:: Data ::
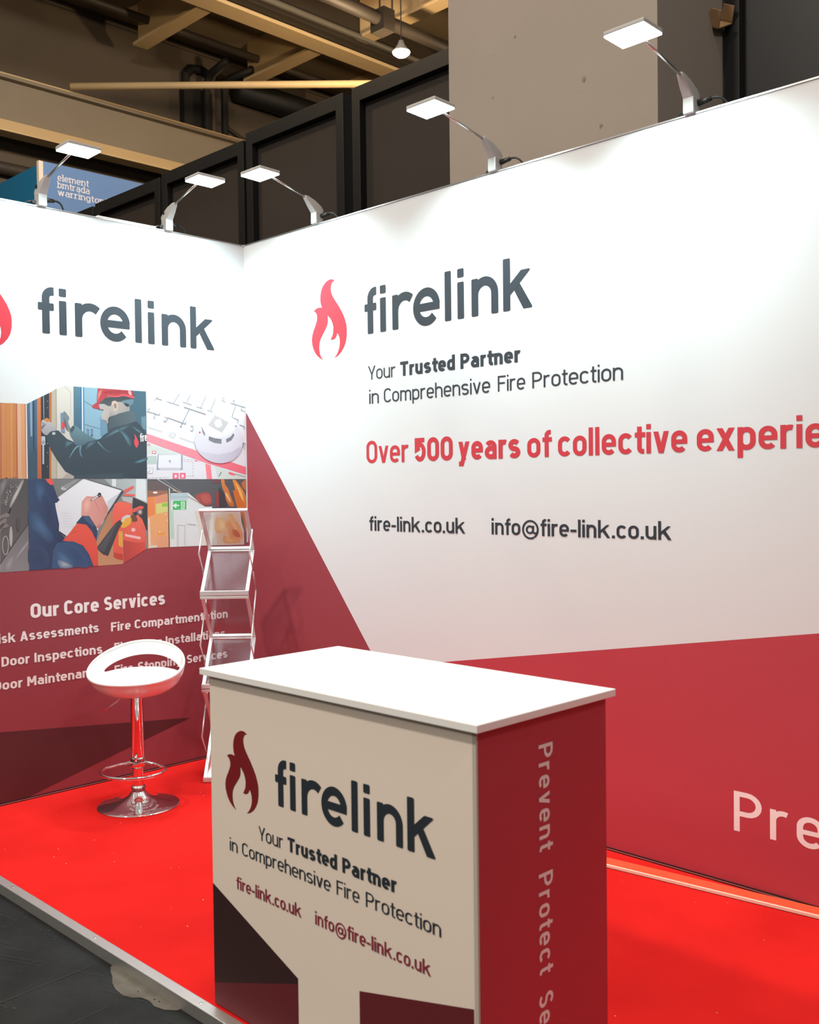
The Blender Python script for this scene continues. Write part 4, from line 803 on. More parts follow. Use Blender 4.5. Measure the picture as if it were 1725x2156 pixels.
# ------------------------------------------------------------------ materials
white_print = mat('white_print', (.61, .645, .66), .45, spec=.4, noise=(1.3, .05, (.585, .62, .635)))
red_print = mat('red_print', (.42, .042, .060), .55, spec=.5, noise=(60, .10, (.37, .036, .05)))
maroon_wall = mat('maroon_wall_print', (.265, .042, .056), .55, spec=.5, noise=(60, .10, (.24, .037, .05)))
dark_print = mat('dark_print', (.085, .016, .020), .55, spec=.5)
ink = mat('charcoal_ink', (.020, .028, .038), .55, spec=.5)
ink_flame = mat('flame_ink', (.50, .022, .040), .55, spec=.5)
ink_red = mat('red_ink', (.50, .035, .050), .48, spec=.5)
ink_white = mat('white_ink', (.72, .74, .74), .5)
ink_pale = mat('pale_ink', (.78, .74, .74), .45, spec=.4)
alu = mat('aluminium', (.70, .70, .70), .32, 1, noise=(40, .25, (.55, .55, .55)), scale=(1, 1, 1))
alu_trim = mat('brushed_trim', (.62, .61, .59), .42, .85, noise=(30, .35, (.48, .47, .45)), scale=(3, 30, 30))
chrome = mat('chrome', (.82, .82, .82), .05, 1)
black_pl = mat('black_plastic', (.012, .012, .013), .4)
lamp_grey = mat('lamp_grey', (.40, .40, .385), .45)

# ------------------------------------------------------------------ the hall
m_floor = mat('hall_floor', (.016, .017, .0165), .62, noise=(5, .9, (.005, .0055, .0055)), bump=(30, .25), spec=.25)
bm = bmesh.new(); box(bm, -9.6, -14, -.14, 12, 14, -.04); struct(obj('floor', bm, m_floor))
m_ceil = mat('ceiling_paint', (.36, .27, .165), .85, noise=(.7, .5, (.24, .175, .105)), bump=(8, .2))
bm = bmesh.new(); box(bm, -9.6, .2, 8.75, 2.4, 14, 8.9); struct(obj('ceiling', bm, m_ceil))
m_hall = mat('brown_plaster', (.135, .108, .083), .85, noise=(.9, .5, (.098, .078, .060)), bump=(14, .15))
bm = bmesh.new(); box(bm, -9.9, -14, -.04, -9.6, 14, 5.75); box(bm, -9.9, -14, 5.75, -9.6, 14, 8.63); box(bm, -9.9, -14, 8.645, -9.6, 14, 8.75)
struct(obj('wall_side', bm, m_hall))
bm = bmesh.new(); box(bm, -9.9, 14, -.04, 12, 14.2, 8.9); struct(obj('wall_back', bm, m_hall))
cream = mat('cream_steel', (.74, .55, .30), .6, noise=(3, .25, (.62, .45, .24)))
duct_black = mat('duct_black', (.012, .012, .012), .6)
dark_steel = mat('dark_steel', (.045, .036, .028), .6)
# long ceiling beam with its dark web, and cross beams
bm = bmesh.new(); box(bm, -7.02, -6, 8.0, -6.70, 13.9, 8.05); box(bm, -6.9, -6, 8.05, -6.82, 13.9, 8.75, 1)
struct(obj('trim_1', bm, [cream, dark_steel]))
bm = bmesh.new(); box(bm, -6.66, -6, 8.05, -6.50, 13.9, 8.62); struct(obj('trim_2', bm, dark_steel))
k = 3
for x0, x1, y in ((-8.9, -7.04, 4.66), (-8.9, -7.04, 6.66), (-6.48, 2, 6.93), (-6.48, 2, 4.5), (-6.48, 2, 9.3), (-8.9, -7.04, 8.9)):
    bm = bmesh.new(); box(bm, x0, y-.11, 8.1, x1, y+.13, 8.14); box(bm, x0, y-.02, 8.14, x1, y+.02, 8.75)
    struct(obj('trim_%d' % k, bm, cream)); k += 1
# crane girder along the side wall
girder_col = mat('girder_paint', (.27, .228, .172), .7, noise=(2, .3, (.225, .19, .14)))
g = thing('crane_girder', 'long beige steel girder with a lower flange coloured bright as if lit along the brown side wall', 'girder', (-9.1, 4, 6.4))
bm = bmesh.new(); box(bm, -.02, -12, .19, .03, 9.5, .72); obj('web', bm, girder_col, g)
bm = bmesh.new(); box(bm, -.12, -12, .725, .13, 9.5, .77); box(bm, .1, -12, .77, .135, 9.5, .785, 1); obj('top_flange', bm, [girder_col, cream], g)
bm = bmesh.new()
vs = [bm.verts.new(p) for p in ((.03, -12, .19), (.14, -12, .02), (.14, -12, 0), (-.12, -12, 0), (-.12, -12, .03), (-.02, -12, .19))]
ws = [bm.verts.new((v.co.x, 9.5, v.co.z)) for v in vs]
bm.faces.new(vs); bm.faces.new(ws[::-1])
for i in range(6): bm.faces.new((vs[i], vs[(i+1) % 6], ws[(i+1) % 6], ws[i]))
obj('bottom_flange', bm, cream, g)  # lighter than the web: light on the slope put into the colour
bm = bmesh.new()
for y in range(-11, 10, 3): box(bm, .03, y-.015, .19, .12, y+.015, .72)
tag(tubo('tie_rod', [(-8.90, 3.55, 7.225), (-5.15, 7.35, 7.225)], .05, cream), 'pale steel tie rod running level from the beige girder', 'rod')
bm = bmesh.new()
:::
**Instructions for the task**
All of the data needs repeating exactly, but the pictures do not.

**Written response**
The Blender Python script for this scene continues. Write part 4, from line 803 on. More parts follow. Use Blender 4.5. Measure the picture as if it were 1725x2156 pixels.
# ------------------------------------------------------------------ materials
white_print = mat('white_print', (.61, .645, .66), .45, spec=.4, noise=(1.3, .05, (.585, .62, .635)))
red_print = mat('red_print', (.42, .042, .060), .55, spec=.5, noise=(60, .10, (.37, .036, .05)))
maroon_wall = mat('maroon_wall_print', (.265, .042, .056), .55, spec=.5, noise=(60, .10, (.24, .037, .05)))
dark_print = mat('dark_print', (.085, .016, .020), .55, spec=.5)
ink = mat('charcoal_ink', (.020, .028, .038), .55, spec=.5)
ink_flame = mat('flame_ink', (.50, .022, .040), .55, spec=.5)
ink_red = mat('red_ink', (.50, .035, .050), .48, spec=.5)
ink_white = mat('white_ink', (.72, .74, .74), .5)
ink_pale = mat('pale_ink', (.78, .74, .74), .45, spec=.4)
alu = mat('aluminium', (.70, .70, .70), .32, 1, noise=(40, .25, (.55, .55, .55)), scale=(1, 1, 1))
alu_trim = mat('brushed_trim', (.62, .61, .59), .42, .85, noise=(30, .35, (.48, .47, .45)), scale=(3, 30, 30))
chrome = mat('chrome', (.82, .82, .82), .05, 1)
black_pl = mat('black_plastic', (.012, .012, .013), .4)
lamp_grey = mat('lamp_grey', (.40, .40, .385), .45)

# ------------------------------------------------------------------ the hall
m_floor = mat('hall_floor', (.016, .017, .0165), .62, noise=(5, .9, (.005, .0055, .0055)), bump=(30, .25), spec=.25)
bm = bmesh.new(); box(bm, -9.6, -14, -.14, 12, 14, -.04); struct(obj('floor', bm, m_floor))
m_ceil = mat('ceiling_paint', (.36, .27, .165), .85, noise=(.7, .5, (.24, .175, .105)), bump=(8, .2))
bm = bmesh.new(); box(bm, -9.6, .2, 8.75, 2.4, 14, 8.9); struct(obj('ceiling', bm, m_ceil))
m_hall = mat('brown_plaster', (.135, .108, .083), .85, noise=(.9, .5, (.098, .078, .060)), bump=(14, .15))
bm = bmesh.new(); box(bm, -9.9, -14, -.04, -9.6, 14, 5.75); box(bm, -9.9, -14, 5.75, -9.6, 14, 8.63); box(bm, -9.9, -14, 8.645, -9.6, 14, 8.75)
struct(obj('wall_side', bm, m_hall))
bm = bmesh.new(); box(bm, -9.9, 14, -.04, 12, 14.2, 8.9); struct(obj('wall_back', bm, m_hall))
cream = mat('cream_steel', (.74, .55, .30), .6, noise=(3, .25, (.62, .45, .24)))
duct_black = mat('duct_black', (.012, .012, .012), .6)
dark_steel = mat('dark_steel', (.045, .036, .028), .6)
# long ceiling beam with its dark web, and cross beams
bm = bmesh.new(); box(bm, -7.02, -6, 8.0, -6.70, 13.9, 8.05); box(bm, -6.9, -6, 8.05, -6.82, 13.9, 8.75, 1)
struct(obj('trim_1', bm, [cream, dark_steel]))
bm = bmesh.new(); box(bm, -6.66, -6, 8.05, -6.50, 13.9, 8.62); struct(obj('trim_2', bm, dark_steel))
k = 3
for x0, x1, y in ((-8.9, -7.04, 4.66), (-8.9, -7.04, 6.66), (-6.48, 2, 6.93), (-6.48, 2, 4.5), (-6.48, 2, 9.3), (-8.9, -7.04, 8.9)):
    bm = bmesh.new(); box(bm, x0, y-.11, 8.1, x1, y+.13, 8.14); box(bm, x0, y-.02, 8.14, x1, y+.02, 8.75)
    struct(obj('trim_%d' % k, bm, cream)); k += 1
# crane girder along the side wall
girder_col = mat('girder_paint', (.27, .228, .172), .7, noise=(2, .3, (.225, .19, .14)))
g = thing('crane_girder', 'long beige steel girder with a lower flange coloured bright as if lit along the brown side wall', 'girder', (-9.1, 4, 6.4))
bm = bmesh.new(); box(bm, -.02, -12, .19, .03, 9.5, .72); obj('web', bm, girder_col, g)
bm = bmesh.new(); box(bm, -.12, -12, .725, .13, 9.5, .77); box(bm, .1, -12, .77, .135, 9.5, .785, 1); obj('top_flange', bm, [girder_col, cream], g)
bm = bmesh.new()
vs = [bm.verts.new(p) for p in ((.03, -12, .19), (.14, -12, .02), (.14, -12, 0), (-.12, -12, 0), (-.12, -12, .03), (-.02, -12, .19))]
ws = [bm.verts.new((v.co.x, 9.5, v.co.z)) for v in vs]
bm.faces.new(vs); bm.faces.new(ws[::-1])
for i in range(6): bm.faces.new((vs[i], vs[(i+1) % 6], ws[(i+1) % 6], ws[i]))
obj('bottom_flange', bm, cream, g)  # lighter than the web: light on the slope put into the colour
bm = bmesh.new()
for y in range(-11, 10, 3): box(bm, .03, y-.015, .19, .12, y+.015, .72)
tag(tubo('tie_rod', [(-8.90, 3.55, 7.225), (-5.15, 7.35, 7.225)], .05, cream), 'pale steel tie rod running level from the beige girder', 'rod')
bm = bmesh.new()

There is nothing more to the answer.